Importa depois salientar que de facto, dobrar ou até triplicar os fluxos anuais de financiamento para defesa é significativo, e exigirá um importante exercício de equilíbrio. O aumento nas emissões de dívida, a política monetária restritiva do BCE e a elevação das taxas de juros de longo prazo podem limitar a capacidade orçamentária dos Estados, deslocando investimentos públicos e reduzindo os privados. Um exemplo disso foi a reação do mercado financeiro ao plano alemão de investimento em defesa, que se refletiu numa subida generalizada dos prémios de risco nos juros das emissões de divida soberana da maior economia europeia. O que traz ao de volta o risco de antigos fantasmas do tempo das crises das dividas soberanas – e que deixou cicatrizes profundas em Portugal. Outra vertente tem a ver com as escolhas. Mais orçamento militar, em contrapartida do que? Os países podem ser forçados a realocar recursos de outras áreas, para evitar elevação do déficit e da carga tributária, mas que podem criar tensões nas funções do Estado Social, com consequente agravamento do descontentamento dos cidadãos.

Por fim, e para concluir, para contornar estes riscos e obstáculos, são necessárias medidas de política económica que ampliem o impacto positivo desses investimentos sobre a economia. Estes obstáculos poderiam ser atenuados por decisões de política económica adequadas. De facto, quanto maior for o impacto destes investimentos adicionais na atividade económica, mais sustentável será o aumento da dívida.

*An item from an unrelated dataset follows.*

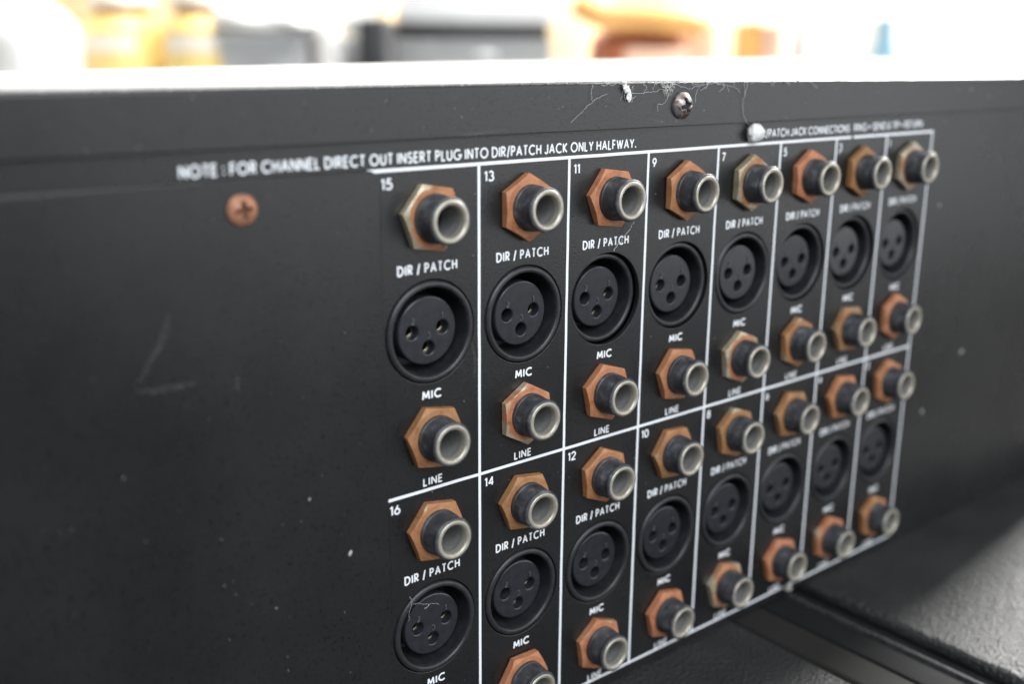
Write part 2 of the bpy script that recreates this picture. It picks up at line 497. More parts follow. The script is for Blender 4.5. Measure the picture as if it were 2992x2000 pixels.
# ---- screen print ---------------------------------------------------------
def arc(cx, cy, rx, ry, a0, a1, n=12):
    return [(cx + rx*math.cos(math.radians(a0 + (a1-a0)*i/n)), cy + ry*math.sin(math.radians(a0 + (a1-a0)*i/n))) for i in range(n+1)]
G = {
 'A': (.74, [[(0, 0), (.37, 1), (.74, 0)], [(.14, .33), (.60, .33)]]),
 'C': (.84, [arc(.5, .5, .5, .5, 48, 312, 20)]),
 'D': (.72, [[(0, 0), (0, 1)] + arc(.22, .5, .50, .5, 90, -90, 14) + [(0, 0)]]),
 'E': (.46, [[(.46, 1), (0, 1), (0, 0), (.46, 0)], [(0, .52), (.42, .52)]]),
 'F': (.44, [[(.44, 1), (0, 1), (0, 0)], [(0, .52), (.40, .52)]]),
 'G': (.92, [arc(.5, .5, .5, .5, 48, 352, 22) + [(.60, .45)]]),
 'H': (.62, [[(0, 0), (0, 1)], [(.62, 0), (.62, 1)], [(0, .52), (.62, .52)]]),
 'I': (.0, [[(0, 0), (0, 1)]]),
 'J': (.40, [[(.40, 1), (.40, .25)] + arc(.20, .22, .20, .22, 0, -170, 9)]),
 'K': (.58, [[(0, 0), (0, 1)], [(.55, 1), (.05, .5), (.58, 0)]]),
 'L': (.42, [[(0, 1), (0, 0), (.42, 0)]]),
 'M': (.84, [[(0, 0), (.09, 1), (.42, .22), (.75, 1), (.84, 0)]]),
 'N': (.66, [[(0, 0), (0, 1), (.66, 0), (.66, 1)]]),
 'O': (1.0, [arc(.5, .5, .5, .5, 0, 360, 26)]),
 'P': (.48, [[(0, 0), (0, 1), (.22, 1)] + arc(.22, .74, .26, .26, 85, -85, 9) + [(0, .48)]]),
 'R': (.52, [[(0, 0), (0, 1), (.22, 1)] + arc(.22, .74, .26, .26, 85, -85, 9) + [(0, .48)], [(.20, .48), (.52, 0)]]),
 'S': (.50, [arc(.25, .75, .23, .25, 30, 240, 10) + arc(.25, .25, .25, .25, 70, -150, 10)]),
 'T': (.54, [[(0, 1), (.54, 1)], [(.27, 1), (.27, 0)]]),
 'U': (.60, [[(0, 1), (0, .3)] + arc(.30, .30, .30, .30, 180, 360, 12) + [(.60, 1)]]),
 'W': (1.0, [[(0, 1), (.25, 0), (.5, .95), (.75, 0), (1.0, 1)]]),
 'Y': (.62, [[(0, 1), (.31, .45), (.62, 1)], [(.31, .45), (.31, 0)]]),
 '0': (.56, [arc(.28, .5, .28, .5, 0, 360, 22)]),
 '1': (.20, [[(0, .82), (.20, 1), (.20, 0)]]),
 '2': (.54, [arc(.26, .72, .26, .28, 170, -35, 10) + [(0, 0), (.54, 0)]]),
 '3': (.52, [arc(.25, .75, .22, .25, 150, -75, 9), arc(.25, .27, .27, .27, 88, -155, 11)]),
 '4': (.60, [[(.46, 0), (.46, 1), (0, .28), (.60, .28)]]),
 '5': (.52, [[(.48, 1), (.16, 1), (.07, .56)] + arc(.24, .32, .28, .32, 110, -150, 11)]),
 '6': (.54, [arc(.27, .30, .27, .30, 0, 360, 16), [(.03, .40), (.36, 1)]]),
 '7': (.52, [[(0, 1), (.52, 1), (.14, 0)]]),
 '8': (.52, [arc(.26, .76, .21, .24, 0, 360, 14), arc(.26, .27, .26, .27, 0, 360, 16)]),
 '9': (.54, [arc(.27, .70, .27, .30, 0, 360, 16), [(.51, .60), (.18, 0)]]),
 '/': (.30, [[(0, -.14), (.30, 1.10)]]),
 ':': (.06, [[(.03, .06), (.03, .22)], [(.03, .60), (.03, .76)]]),
 '.': (.08, [[(.04, -.02), (.04, .16)]]),
 '=': (.50, [[(0, .36), (.50, .36)], [(0, .64), (.50, .64)]]),
 '&': (.66, [[(.66, 0), (.16, .66)] + arc(.30, .78, .17, .20, 200, -30, 9) + arc(.25, .25, .25, .25, 110, 300, 10) + [(.64, .44)]]),
 ' ': (.05, []),
}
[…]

A criação de um mecanismo europeu para vendas militares, previsto para iniciar em 2028, visa fortalecer o setor e estimular o investimento privado. No curto prazo, enquanto a União de Poupança e Investimento, cuja estratégia foi revelada pela Comissão em 19 de março, não se concretiza, uma alternativa seria flexibilizar temporariamente as normas que restringem o crédito bancário e as securitizações, facilitando a ampliação do financiamento e impulsionando a economia de forma mais ampla. O que por si, ajudaria sem dúvida a aliviar a carga dos ombros dos Estados, mas que também abre novo debate relativamente ao que esta flexibilização poderia gerar.